YOUR INSTRUCTIONS
Copy out the listing that follows, exact in every word, and skip the images.

---- INFORMATION SUPPLIED

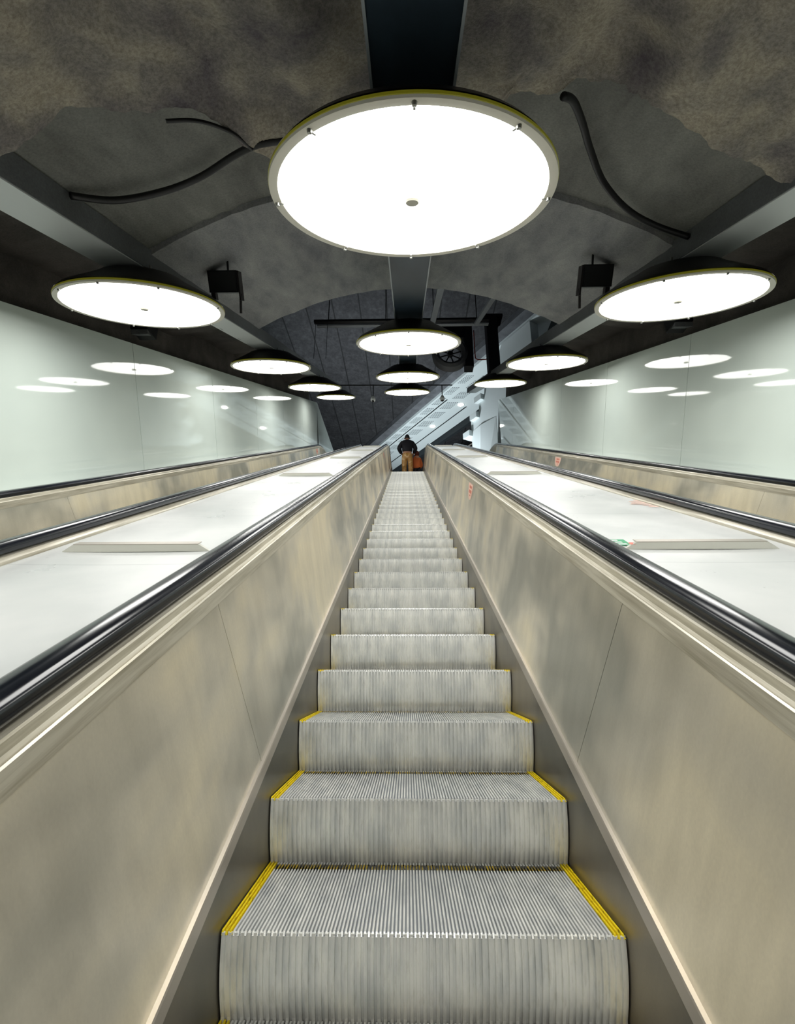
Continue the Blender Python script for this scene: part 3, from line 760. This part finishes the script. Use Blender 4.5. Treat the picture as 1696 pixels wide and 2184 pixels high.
def man():
    r = empty('person', (-.005, 15.45, Z_FLOOR)); props(r, 'person in a black jacket and tan trousers seen from behind, bending their head forward', 'person'); r.scale = (1.04, 1.04, 1.045)
    V = [(0, 0, .95), (0, .02, 1.15), (0, .07, 1.36), (0, .12, 1.48), (0, .17, 1.56), (0, .22, 1.64),           # 0-5 trunk, neck, head
         (-.10, 0, .88), (-.115, .0, .50), (-.12, -.01, .10), (-.12, .12, .04),                                # 6-9
         (.10, 0, .88), (.115, .0, .50), (.12, -.01, .10), (.12, .12, .04),                                    # 10-13
         (-.17, .09, 1.42), (-.27, .07, 1.17), (-.17, .26, 1.05), (-.11, .32, 1.04),                           # 14-17
         (.17, .09, 1.42), (.27, .07, 1.17), (.20, .24, 1.05), (.17, .30, 1.02)]                               # 18-21
    Ed = [(0, 1), (1, 2), (2, 3), (3, 4), (4, 5), (0, 6), (6, 7), (7, 8), (8, 9), (0, 10), (10, 11), (11, 12), (12, 13), (2, 14), (14, 15), (15, 16), (16, 17), (2, 18), (18, 19), (19, 20), (20, 21)]
    Ra = [(.14, .10), (.14, .10), (.15, .10), .06, .06, (.075, .09), .085, .06, .045, .04, .085, .06, .045, .04, .055, .045, .035, .04, .055, .045, .035, .04]
    skin('body', m_skin, V, Ed, Ra, r)
    JV = [(0, 0, .98), (0, .01, 1.12), (0, .05, 1.30), (0, .09, 1.43), (0, .12, 1.50), (-.19, .08, 1.385), (-.285, .06, 1.17), (-.20, .22, 1.06), (.19, .08, 1.385), (.285, .06, 1.17), (.22, .20, 1.06)]
    JE = [(0, 1), (1, 2), (2, 3), (3, 4), (2, 5), (5, 6), (6, 7), (2, 8), (8, 9), (9, 10)]
    skin('jacket', m_jacket, JV, JE, [(.185, .14), (.20, .15), (.215, .15), (.15, .11), (.08, .07), .10, .085, .06, .10, .085, .06], r)
    TV = [(0, 0, 1.0), (0, 0, .93), (-.095, 0, .80), (-.105, -.005, .48), (-.11, -.01, .14), (.095, 0, .80), (.105, -.005, .48), (.11, -.01, .14)]
    skin('trousers', m_trouser, TV, [(0, 1), (1, 2), (2, 3), (3, 4), (1, 5), (5, 6), (6, 7)], [(.165, .125), (.175, .13), .108, .088, .078, .108, .088, .078], r)
    ball('hair', m_hair, (0, .205, 1.665), (.085, .098, .105), r)
    for sx in (-1, 1):
        ball('ear', m_skin, (sx*.087, .22, 1.635), (.014, .024, .033), r, 10)
        for k in range(5):                                                                                    # fingers in front of the body
            x = sx*(.14 if sx > 0 else .10); g = G(); b = Vector((x-.02*sx+.018*k*sx*.9, .32, 1.04)); g.tube([b, b+Vector((-.01*sx, .035, -.02)), b+Vector((-.02*sx, .045, -.045+.006*abs(k-2)))], [.010, .009, .007], 8); g.build('finger', m_skin, r, local=True, smooth=True)
        g = G(); g.tube([(sx*.115, -.07, .045), (sx*.118, .0, .05), (sx*.12, .10, .04), (sx*.122, .19, .028)], [.035, .045, .042, .025], 12); g.build('shoe', m_shoe, r, local=True, smooth=True)
man()
def child():
    r = empty('person', (.335, 15.62, Z_FLOOR)); props(r, 'small person in a rust orange coat, standing right beside the person in black', 'person'); r.scale = (1., 1., 1.1)
    V = [(0, 0, .55), (0, .01, .75), (0, .03, .86), (0, .06, .94), (0, .07, 1.02), (-.06, 0, .48), (-.065, 0, .26), (-.065, 0, .05), (-.065, .08, .03), (.06, 0, .48), (.065, 0, .26), (.065, 0, .05), (.065, .08, .03), (-.12, .03, .80), (-.15, .03, .62), (-.13, .10, .50), (.12, .03, .80), (.15, .03, .62), (.14, .10, .50)]
    Ed = [(0, 1), (1, 2), (2, 3), (3, 4), (0, 5), (5, 6), (6, 7), (7, 8), (0, 9), (9, 10), (10, 11), (11, 12), (2, 13), (13, 14), (14, 15), (2, 16), (16, 17), (17, 18)]
    skin('body', m_skin, V, Ed, [(.09, .07), (.09, .07), (.08, .06), .045, (.07, .08), .055, .04, .032, .03, .055, .04, .032, .03, .035, .03, .025, .035, .03, .025], r)
    CV = [(0, 0, .42), (0, 0, .56), (0, .01, .72), (0, .03, .84), (0, .05, .90), (-.12, .02, .80), (-.155, .02, .63), (-.14, .07, .52), (.12, .02, .80), (.16, .02, .63), (.15, .07, .52)]
    skin('coat', m_coat, CV, [(0, 1), (1, 2), (2, 3), (3, 4), (2, 5), (5, 6), (6, 7), (2, 8), (8, 9), (9, 10)], [(.185, .13), (.15, .12), (.125, .10), (.10, .085), (.06, .055), .055, .05, .045, .055, .05, .045], r)
    skin('trousers', m_jacket, [(0, 0, .52), (-.06, 0, .42), (-.07, 0, .12), (.06, 0, .42), (.07, 0, .12)], [(0, 1), (1, 2), (0, 3), (3, 4)], [(.10, .08), .075, .06, .075, .06], r)
    ball('hood', m_hood, (0, .05, 1.0), (.088, .095, .10), r)
    for sx in (-1, 1):
        g = G(); g.tube([(sx*.07, -.05, .035), (sx*.07, .03, .038), (sx*.07, .11, .025)], [.028, .036, .024], 10); g.build('shoe', m_shoe, r, local=True, smooth=True)
child()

--------

SOLUTION TO THIS PROBLEM
Continue the Blender Python script for this scene: part 3, from line 760. This part finishes the script. Use Blender 4.5. Treat the picture as 1696 pixels wide and 2184 pixels high.
def man():
    r = empty('person', (-.005, 15.45, Z_FLOOR)); props(r, 'person in a black jacket and tan trousers seen from behind, bending their head forward', 'person'); r.scale = (1.04, 1.04, 1.045)
    V = [(0, 0, .95), (0, .02, 1.15), (0, .07, 1.36), (0, .12, 1.48), (0, .17, 1.56), (0, .22, 1.64),           # 0-5 trunk, neck, head
         (-.10, 0, .88), (-.115, .0, .50), (-.12, -.01, .10), (-.12, .12, .04),                                # 6-9
         (.10, 0, .88), (.115, .0, .50), (.12, -.01, .10), (.12, .12, .04),                                    # 10-13
         (-.17, .09, 1.42), (-.27, .07, 1.17), (-.17, .26, 1.05), (-.11, .32, 1.04),                           # 14-17
         (.17, .09, 1.42), (.27, .07, 1.17), (.20, .24, 1.05), (.17, .30, 1.02)]                               # 18-21
    Ed = [(0, 1), (1, 2), (2, 3), (3, 4), (4, 5), (0, 6), (6, 7), (7, 8), (8, 9), (0, 10), (10, 11), (11, 12), (12, 13), (2, 14), (14, 15), (15, 16), (16, 17), (2, 18), (18, 19), (19, 20), (20, 21)]
    Ra = [(.14, .10), (.14, .10), (.15, .10), .06, .06, (.075, .09), .085, .06, .045, .04, .085, .06, .045, .04, .055, .045, .035, .04, .055, .045, .035, .04]
    skin('body', m_skin, V, Ed, Ra, r)
    JV = [(0, 0, .98), (0, .01, 1.12), (0, .05, 1.30), (0, .09, 1.43), (0, .12, 1.50), (-.19, .08, 1.385), (-.285, .06, 1.17), (-.20, .22, 1.06), (.19, .08, 1.385), (.285, .06, 1.17), (.22, .20, 1.06)]
    JE = [(0, 1), (1, 2), (2, 3), (3, 4), (2, 5), (5, 6), (6, 7), (2, 8), (8, 9), (9, 10)]
    skin('jacket', m_jacket, JV, JE, [(.185, .14), (.20, .15), (.215, .15), (.15, .11), (.08, .07), .10, .085, .06, .10, .085, .06], r)
    TV = [(0, 0, 1.0), (0, 0, .93), (-.095, 0, .80), (-.105, -.005, .48), (-.11, -.01, .14), (.095, 0, .80), (.105, -.005, .48), (.11, -.01, .14)]
    skin('trousers', m_trouser, TV, [(0, 1), (1, 2), (2, 3), (3, 4), (1, 5), (5, 6), (6, 7)], [(.165, .125), (.175, .13), .108, .088, .078, .108, .088, .078], r)
    ball('hair', m_hair, (0, .205, 1.665), (.085, .098, .105), r)
    for sx in (-1, 1):
        ball('ear', m_skin, (sx*.087, .22, 1.635), (.014, .024, .033), r, 10)
        for k in range(5):                                                                                    # fingers in front of the body
            x = sx*(.14 if sx > 0 else .10); g = G(); b = Vector((x-.02*sx+.018*k*sx*.9, .32, 1.04)); g.tube([b, b+Vector((-.01*sx, .035, -.02)), b+Vector((-.02*sx, .045, -.045+.006*abs(k-2)))], [.010, .009, .007], 8); g.build('finger', m_skin, r, local=True, smooth=True)
        g = G(); g.tube([(sx*.115, -.07, .045), (sx*.118, .0, .05), (sx*.12, .10, .04), (sx*.122, .19, .028)], [.035, .045, .042, .025], 12); g.build('shoe', m_shoe, r, local=True, smooth=True)
man()
def child():
    r = empty('person', (.335, 15.62, Z_FLOOR)); props(r, 'small person in a rust orange coat, standing right beside the person in black', 'person'); r.scale = (1., 1., 1.1)
    V = [(0, 0, .55), (0, .01, .75), (0, .03, .86), (0, .06, .94), (0, .07, 1.02), (-.06, 0, .48), (-.065, 0, .26), (-.065, 0, .05), (-.065, .08, .03), (.06, 0, .48), (.065, 0, .26), (.065, 0, .05), (.065, .08, .03), (-.12, .03, .80), (-.15, .03, .62), (-.13, .10, .50), (.12, .03, .80), (.15, .03, .62), (.14, .10, .50)]
    Ed = [(0, 1), (1, 2), (2, 3), (3, 4), (0, 5), (5, 6), (6, 7), (7, 8), (0, 9), (9, 10), (10, 11), (11, 12), (2, 13), (13, 14), (14, 15), (2, 16), (16, 17), (17, 18)]
    skin('body', m_skin, V, Ed, [(.09, .07), (.09, .07), (.08, .06), .045, (.07, .08), .055, .04, .032, .03, .055, .04, .032, .03, .035, .03, .025, .035, .03, .025], r)
    CV = [(0, 0, .42), (0, 0, .56), (0, .01, .72), (0, .03, .84), (0, .05, .90), (-.12, .02, .80), (-.155, .02, .63), (-.14, .07, .52), (.12, .02, .80), (.16, .02, .63), (.15, .07, .52)]
    skin('coat', m_coat, CV, [(0, 1), (1, 2), (2, 3), (3, 4), (2, 5), (5, 6), (6, 7), (2, 8), (8, 9), (9, 10)], [(.185, .13), (.15, .12), (.125, .10), (.10, .085), (.06, .055), .055, .05, .045, .055, .05, .045], r)
    skin('trousers', m_jacket, [(0, 0, .52), (-.06, 0, .42), (-.07, 0, .12), (.06, 0, .42), (.07, 0, .12)], [(0, 1), (1, 2), (0, 3), (3, 4)], [(.10, .08), .075, .06, .075, .06], r)
    ball('hood', m_hood, (0, .05, 1.0), (.088, .095, .10), r)
    for sx in (-1, 1):
        g = G(); g.tube([(sx*.07, -.05, .035), (sx*.07, .03, .038), (sx*.07, .11, .025)], [.028, .036, .024], 10); g.build('shoe', m_shoe, r, local=True, smooth=True)
child()